Study finds people wearing red view themselves as more attractive

People wearing red find themselves to be more attractive — at least compared to people wearing blue.

That’s the finding of a new study published in the peer-reviewed European Journal of Social Psychology. The study included 180 German university students.

“I personally like to draw in my spare time, that is why I am interested in effects of color in the first place,” said Anne Berthold of the University of Zurich, the study’s corresponding author. “Then, as I read the article of Elliot et al. on the red-effect regarding strangers, I decided to do a practical seminar on color effects. We discussed many ideas within the seminar and some of them were directed towards self-perception.”

Research led by Andrew Elliot has found that simply wearing the color red makes men and women more attractive to the opposite sex.

“Another reason for the interest in the topic was a special concert of a German band Söhne Mannheims I went to, where everybody in the crowd was supposed to wear red. It felt somehow strange — but in a good way,” Berthold added.

In two experiments, the researchers had participants put on either a red or blue t-shirt before seating them in cubicles that were equipped with a mirror.

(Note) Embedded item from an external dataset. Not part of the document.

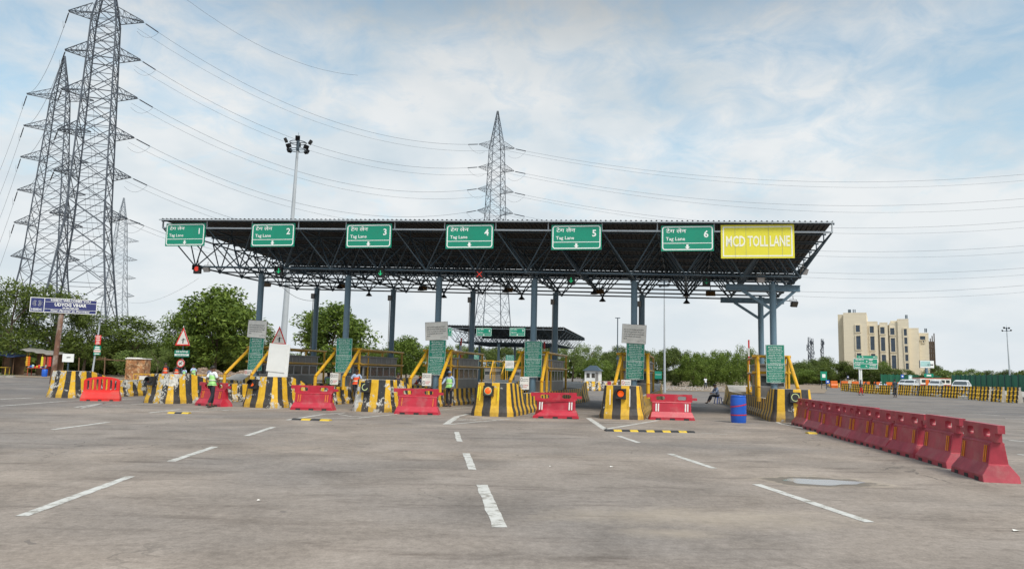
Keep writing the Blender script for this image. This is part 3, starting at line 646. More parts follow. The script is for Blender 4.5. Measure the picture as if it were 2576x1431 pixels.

In the cubicle, the participants completed a survey that included questions about their self-perceived attractiveness. However, the participants were led to believe the study was actually about the ability to predict personality traits based on facial features.

A third experiment followed similar procedures, except the participants were asked to take a picture of themselves instead of being provided with a mirror.

Berthold and her colleagues found that the participants wearing red rated their own attractiveness as higher compared to participants wearing blue. Participants wearing red also rated themselves as more sexually receptive.

“We found that people can feel more attractive when putting on red clothes,” Berthold told PsyPost. “However, as we also point out in the discussion section of the paper, there might be boundary conditions – not everybody might profit from wearing red. I would suggest, to try some red clothes and look how you feel about it.”

“It might be that the red effect does not work for everybody. Maybe, some (probably insecure) individuals could feel even worse when dressing red, because they might feel that now everybody notices and judges them. In other words, we need to investigate if and how different personality characteristics interact with the effect. Also, it might be possible that the effect disappears when someone wears red every day.”

But it could be that red increases “attractiveness” in a very literal sense of the word.

“It is worth noting that an underlying reason for the red-effect in general is the possibility that red color simply attracts attention to the red colored object — thus, the increase in attractiveness could just evolve from the fact that people start to notice the object/person and judge it/he/she. The judgement per se might just become a bit clearer or maybe more accentuated through the red color,” Berthold explained.

The study, “The effect of red color on perceived self-attractiveness“, was also co-authored by Gerhard Reese and Judith Martin. It was published May 19, 2017.